The View From Here / essay
Mind-Full-ness
I used to think meditation was weird. I couldn’t help but picture an old man with a beard sitting at the top of a mountain somewhere chanting into the distance; a figure like Maharishi Mahesh Yogi, with his long, white, flowing beard, floor-length robe, and all knowing eyes staring down at me. But now that a practice once reserved for the spiritual elite has become more mainstream, I felt capable and open to its benefits. I didn’t turn to meditation because it was a fad. I began practicing out of necessity.
College life can be extremely stressful, and it is easy to put one’s work ahead of oneself. Halfway through my junior year, I found myself so focused on doing well in school and building my resume for a future career that I didn’t even have time for my friends. It was becoming harder for me to focus. I was agitated, and I was anxious.
Normally I’d head to the gym to work off some steam, but trips to the Dodge Fitness Center left me feeling more like a gerbil caught in a cage than a rejuvenated human being. Needless to say, in with the old out with the new, a change needed to be made, and I embarked on a search for one of the most ancient natural remedies.
Although meditation is traditionally used for religious growth, I was more concerned with using meditation to relieve stress and find peace of mind, especially in the heightened, fast-paced world of New York City. Other than a few yoga classes, where my main instructions were to close my eyes and focus on my breathing, I had no experience meditating—especially not as a solitary act. I wasn’t sure how to begin, so naturally, I Googled it.
I found myself in virtual worlds of guided meditation. There were step-by-step numbered guidelines for hundreds of variations. There were podcasts that featured voices with a chirpy Wisconsin accent: “Find a place where you can be alone. It would be nice if it could be somewhere other than where you normally spend your time. If that’s not possible, move to another area of the room.” I found myself content to leave my computer aside, and begin a simple practice of restful breathing, focusing my attention inward, for 15-20 minutes a day. After all, Buddha didn’t reach a state of nirvana while listening to an audio recording, or any technology for that matter.
One would think that sitting comfortably upright with eyes closed, focusing on gentle breathing, would be simple enough. On my first attempt to meditate, however, I ran into incredible resistance. It began even before I sat down. The thought of silence, or rather the state of being awake but at peace, was terrifying.
Never in my life had I experienced this so-called “fourth state of consciousness.” We spend the majority of our lives plugged into the Internet, texting, or among friends, with our attention focused outward, and I didn’t know what turning my attention inward might reveal.
In The Direct Path, one of the books I consulted on my journey, author Andrew Harvey writes, “To sit in meditation ... is to invite the discovery of your essential self beyond the mind.” Even when one is in simple meditation, just sitting and breathing, one is also “[dropping] below the surface of consciousness and [becoming] concentrated on one thing and one thing alone: our authentic identity.”
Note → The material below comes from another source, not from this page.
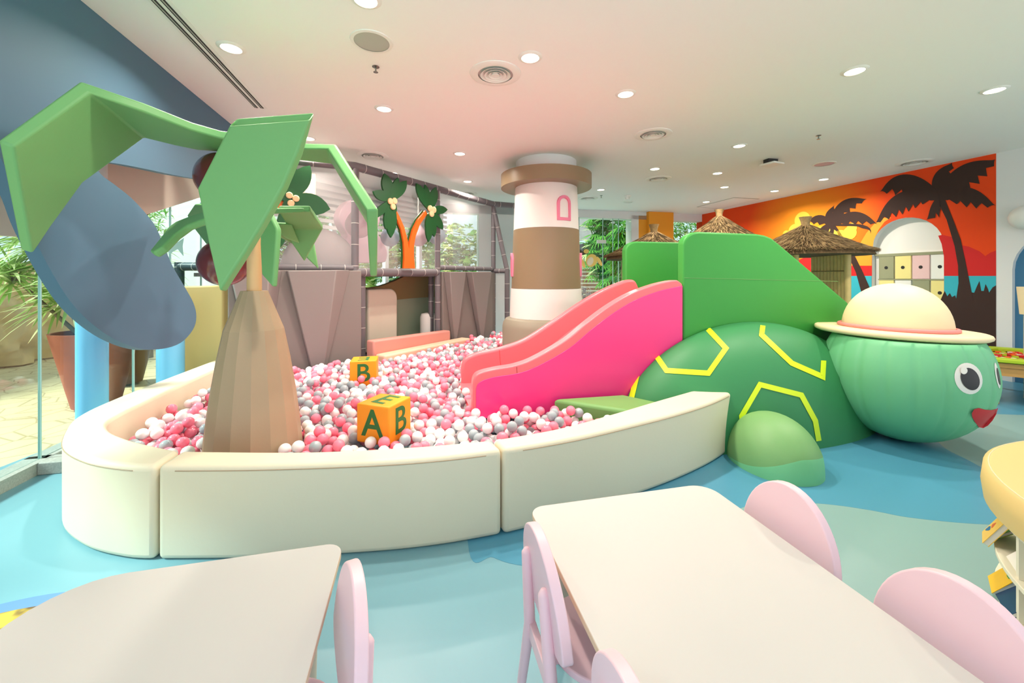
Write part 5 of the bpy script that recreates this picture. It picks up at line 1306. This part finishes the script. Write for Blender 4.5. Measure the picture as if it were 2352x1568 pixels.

Although this possible discovery was unsettling, I overcame my anxieties and discovered an inner calm that I’d assumed had been sapped dry. Not to say that my mind was totally at ease, for I found myself pondering experiences I thought had long been forgotten. In Buddhism this is known as “monkey-mind,” where one finds his or her mind jumping from thought to thought like a monkey from tree to tree. In meditation one’s breath is the reminder to return to the present moment and thus to calm the mind.
While some days are easier than others, the relaxation I experience is a godsend. After practicing meditation for only a few months, I feel the rewards. My mind is clearer, I have increased energy, and I am more open to my surroundings. Although I originally had difficulty keeping my thoughts from spinning during meditation, it gets easier every time. My goal of 20 minutes a day now comes more easily, and my initial tendency to squint through closed eyes to check the clock has virtually disappeared.
Now that I am more comfortable with meditation, I find that the time I spend practicing passes more quickly. By giving myself permission to just be, with no outside distractions, I feel healthier and happier. Most importantly, meditation keeps me grounded and reminds me to breathe well throughout the day, keeping my stress in check.
I recently attended the Transcendental Meditation benefit concert, a highly anticipated event held at Radio City Music Hall. The concert underscored how far meditation has come in mainstream culture. The charity event was produced by The David Lynch Foundation, which aims to teach one million at-risk youths to meditate. It reunited Paul McCartney and Ringo Starr for the first time in seven years. McCartney said, “It started for us when we met the Maharishi in India, and it’s going to get bigger and bigger and rule the world.”
In my case, the Internet took the place of a personal guru, but however one begins to practice meditation, it will no doubt lead to greater self-awareness, and hopefully, to the higher state of consciousness that unites us all. For once in my life, I’m eager to follow the masses.